Friction Vs. Gravity

Difference Between Friction And Gravity
Friction and Gravity
If you think about it for a minute, you will realize what causes this resistance. The bicycle’s wheels rub on their axles; the ground rubs on the bicycle’s tires; and the air rubs on you and the bicycle as you force your way through it. This rubbing action is called friction. Friction is always with us, resisting our efforts to keep things moving. There are ways of reducing friction. The ball bearings in bicycle wheels reduce friction. Friction can be reduced further by keeping the tires fully inflated so that there is as little contact as possible between them and the ground. But there is no way to get rid of friction altogether. Friction is one of the things you must work against every time you apply a force to move an object from one place to another.
A great deal of work is done against gravity. Gravity is a force that pulls objects toward the center of the Earth. When you lift a book from the table, you are working against the force of gravity, which pulls the book downward. As you try to raise the book, you must apply an upward force to overcome the downward force. When the book moves in the direction of this upward force, you may say that you have worked to raise the book.
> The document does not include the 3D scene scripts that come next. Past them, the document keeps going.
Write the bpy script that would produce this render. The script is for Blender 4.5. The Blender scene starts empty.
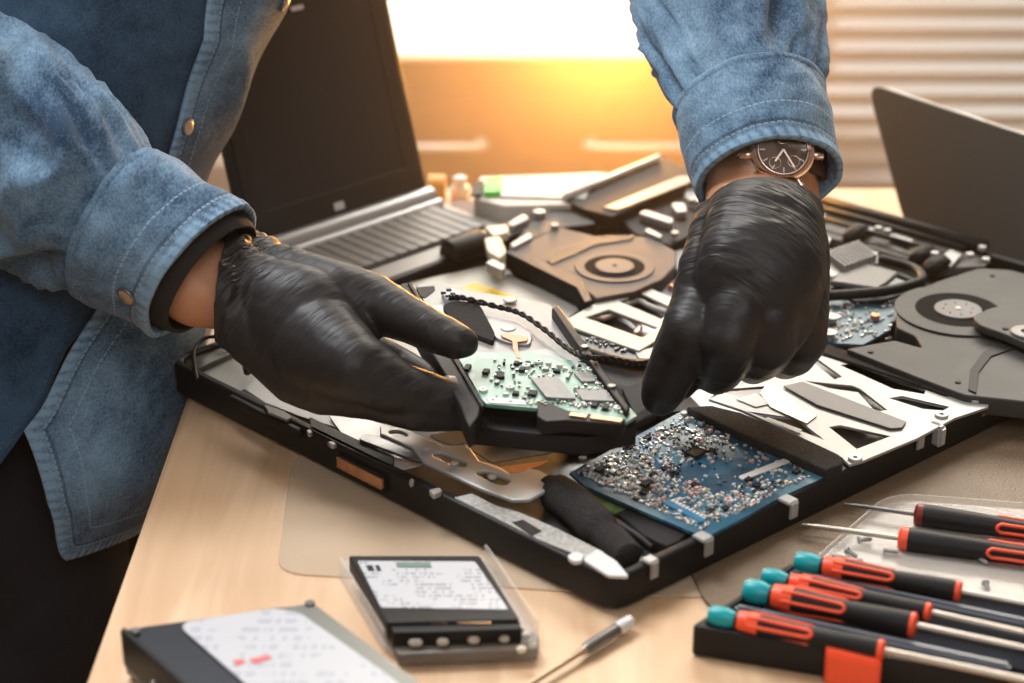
import bpy, bmesh, math, random
from mathutils import Vector, Matrix, noise
PI = math.pi
rnd = random.Random(7)
SC = bpy.context.scene
COL = SC.collection
# ------------------------------------------------------------ camera model (table top is z = 0)
H, F, PIT = .47, 1880.0, math.radians(24.7)
SP, CP = math.sin(PIT), math.cos(PIT)
FWD = Vector((0, CP, -SP)); RT = Vector((1, 0, 0)); DN = Vector((0, -SP, -CP))
CAM = Vector((0, 0, H))
def ray(px, py): return FWD + RT * ((px - 512) / F) + DN * ((py - 341.5) / F)
def Q(px, py, d): return CAM + ray(px, py) * d
def P(px, py, z=0.0):
    r = ray(px, py); return CAM + r * ((z - H) / r.z)
def SV(dx, dy, d=1.0): return (RT * dx + DN * dy) * (d / F)
def depth(p): return (p - CAM).dot(FWD)
FLOOR = -.75
# ------------------------------------------------------------ materials
def nt(name):
    m = bpy.data.materials.new(name); m.use_nodes = True
    n = m.node_tree.nodes; b = n['Principled BSDF']; return m, n, m.node_tree.links, b
def mat(name, col, rough=.5, metal=0., var=0., vs=30., bump=0., bs=200., spec=.5, coat=0., alpha=1., trans=0., stretch=None, ior=1.45):
    m, n, l, b = nt(name)
    b.inputs['Base Color'].default_value = (*col, 1); b.inputs['Roughness'].default_value = rough
    b.inputs['Metallic'].default_value = metal; b.inputs['Specular IOR Level'].default_value = spec
    b.inputs['Coat Weight'].default_value = coat; b.inputs['Alpha'].default_value = alpha
    b.inputs['Transmission Weight'].default_value = trans; b.inputs['IOR'].default_value = ior
    tc = n.new('ShaderNodeTexCoord'); mp = n.new('ShaderNodeMapping'); l.new(tc.outputs['Object'], mp.inputs[0])
    if stretch: mp.inputs['Scale'].default_value = stretch
    if var:
        t = n.new('ShaderNodeTexNoise'); t.inputs['Scale'].default_value = vs; t.inputs['Detail'].default_value = 5
        l.new(mp.outputs[0], t.inputs[0])
        r = n.new('ShaderNodeValToRGB'); r.color_ramp.elements[0].position = .3; r.color_ramp.elements[1].position = .7
        r.color_ramp.elements[0].color = (*[c * (1 - var) for c in col], 1); r.color_ramp.elements[1].color = (*[min(1, c * (1 + var)) for c in col], 1)
        l.new(t.outputs[0], r.inputs[0]); l.new(r.outputs[0], b.inputs['Base Color'])
    if bump:
        t = n.new('ShaderNodeTexNoise'); t.inputs['Scale'].default_value = bs; t.inputs['Detail'].default_value = 3
        l.new(mp.outputs[0], t.inputs[0]); bp = n.new('ShaderNodeBump'); bp.inputs['Strength'].default_value = bump
        bp.inputs['Distance'].default_value = .001
        l.new(t.outputs[0], bp.inputs['Height']); l.new(bp.outputs[0], b.inputs['Normal'])
    return m
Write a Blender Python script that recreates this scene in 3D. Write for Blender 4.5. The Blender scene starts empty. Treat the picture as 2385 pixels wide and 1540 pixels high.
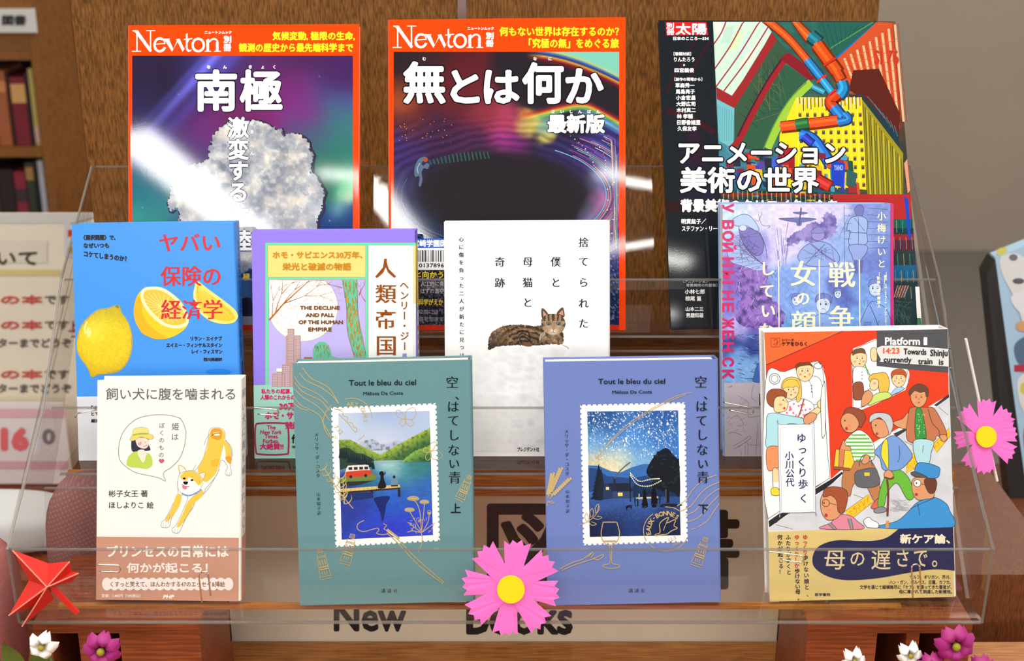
import bpy, math, random
import numpy as np
from mathutils import Vector
from mathutils.geometry import tessellate_polygon

# ------------------------------------------------------------------ camera, world, lights, exposure
SC = bpy.context.scene
COL = SC.collection
W, H = 2385.0, 1540.0
FPX = 3240.0
PITCH = math.radians(20)
CAM = np.array([0.0, 0.0, 1.5])
FWD = np.array([0, math.cos(PITCH), -math.sin(PITCH)])
UP = np.array([0, math.sin(PITCH), math.cos(PITCH)])
RT = np.array([1.0, 0, 0])
cd = bpy.data.cameras.new('camera')
cd.sensor_width = 36.0
cd.lens = 36.0 * FPX / W
cd.clip_start = 0.02
cd.dof.use_dof = True
cd.dof.focus_distance = 1.11
cd.dof.aperture_fstop = 9.5
cam = bpy.data.objects.new('camera', cd)
COL.objects.link(cam)
cam.location = CAM
cam.rotation_euler = (math.radians(90) - PITCH, 0, 0)
SC.camera = cam
SC.view_settings.view_transform = 'Standard'
SC.view_settings.look = 'None'
SC.view_settings.gamma = 1
SC.view_settings.use_curve_mapping = False
SC.view_settings.exposure = 0.06
SC.cycles.transparent_max_bounces = 32
SC.cycles.max_bounces = 8
SC.cycles.sample_clamp_indirect = 4.0
wd = bpy.data.worlds.new('room_light')
SC.world = wd
wd.use_nodes = True
wd.node_tree.nodes['Background'].inputs[0].default_value = (1.0, 0.97, 0.93, 1)
wd.node_tree.nodes['Background'].inputs[1].default_value = 0.92

def area(name, loc, rot, sx, sy, power, col=(1, 0.97, 0.92)):
    l = bpy.data.lights.new(name, 'AREA'); l.shape = 'RECTANGLE'; l.size = sx; l.size_y = sy
    l.energy = power; l.color = col
    o = bpy.data.objects.new(name, l); COL.objects.link(o); o.location = loc; o.rotation_euler = rot
    return o
# broad light of the ceiling lamps above and a little in front of the display
area('ceiling_light', (-0.1, 0.12, 2.80), (0, 0, 0), 3.4, 1.4, 66)
area('front_fill_light', (0.2, -3.12, 2.12), (math.radians(82), 0, 0), 3.6, 0.7, 52)  # added fill that brightens the sign board from the front, not a real window
area('ceiling_light_back', (0.6, 3.2, 2.80), (0, 0, 0), 3.4, 1.5, 45)

# ------------------------------------------------------------------ helpers
def lin(c):
    c = np.asarray(c, float) / 255.0
    return np.where(c <= 0.04045, c / 12.92, ((c + 0.055) / 1.055) ** 2.4)

def ray(u, v):
    u = np.asarray(u, float); v = np.asarray(v, float)
    a = (u - W / 2) / FPX; b = -(v - H / 2) / FPX
    return FWD + a[..., None] * RT + b[..., None] * UP

def at_y(u, v, y):          # point of a vertical plane y=const seen at this place of the photograph
    r = ray(u, v); return CAM + r * (y / r[..., 1])[..., None]
def at_z(u, v, z):
    r = ray(u, v); return CAM + r * ((z - CAM[2]) / r[..., 2])[..., None]

def normal(lean, yaw=0.0):  # plane leaning back by lean degrees, turned by yaw degrees
    l = math.radians(lean); w = math.radians(yaw)
    n = np.array([0, -math.cos(l), math.sin(l)])
    return np.array([n[0] * math.cos(w) - n[1] * math.sin(w), n[0] * math.sin(w) + n[1] * math.cos(w), n[2]])

class Plane:
    def __init__(s, o, n): s.o = np.array(o, float); s.n = n
    def __call__(s, u, v):
        r = ray(u, v)
        t = ((s.o - CAM) @ s.n) / (r @ s.n)
        return CAM + r * t[..., None]

def props(o, label=None, cat=None, group=None, kind=None):
    if label: o['label'] = label
    if cat: o['category'] = cat
    if group: o['group'] = group
    if kind: o['kind'] = kind
    return o

def empty(name, loc, label=None, cat=None, group=None):
    o = bpy.data.objects.new(name, None); COL.objects.link(o); o.location = tuple(loc)
    o.empty_display_size = 0.02
    o['_w'] = [float(x) for x in loc]
    return props(o, label, cat, group)

def wloc(o):
    p = np.zeros(3)
    while o is not None:
        p = p + np.array(o.location[:]); o = o.parent
    return p

def mesh_obj(name, verts, faces, mat, parent=None, cols=None, smooth=False, loc=None):
    verts = np.asarray(verts, float)
    base = wloc(parent) if parent is not None else (np.array(loc, float) if loc is not None else verts.mean(0))
    me = bpy.data.meshes.new(name)
    me.from_pydata((verts - base).tolist(), [], faces if isinstance(faces, list) else faces.tolist())
    if cols is not None:
        a = me.color_attributes.new('Col', 'FLOAT_COLOR', 'POINT')
        c = np.ones((len(verts), 4), np.float32); c[:, :3] = cols
        a.data.foreach_set('color', c.ravel())
    if mat: me.materials.append(mat)
    if smooth: me.polygons.foreach_set('use_smooth', [True] * len(me.polygons))
    me.update()
    o = bpy.data.objects.new(name, me); COL.objects.link(o)
    if parent is not None: o.parent = parent
    else: o.location = tuple(base)
    return o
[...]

Friction and gravity are two of the natural forces that oppose us in almost everything we do. Much work is done against friction or gravity—or against both at the same time. For example, if you pedal a bicycle along a level road, you are working against friction only. When you lift a bicycle straight up to put it in a rack on top of a car, your work is being done mostly against gravity. When you pedal a bicycle up a hill, you are working against both friction and gravity.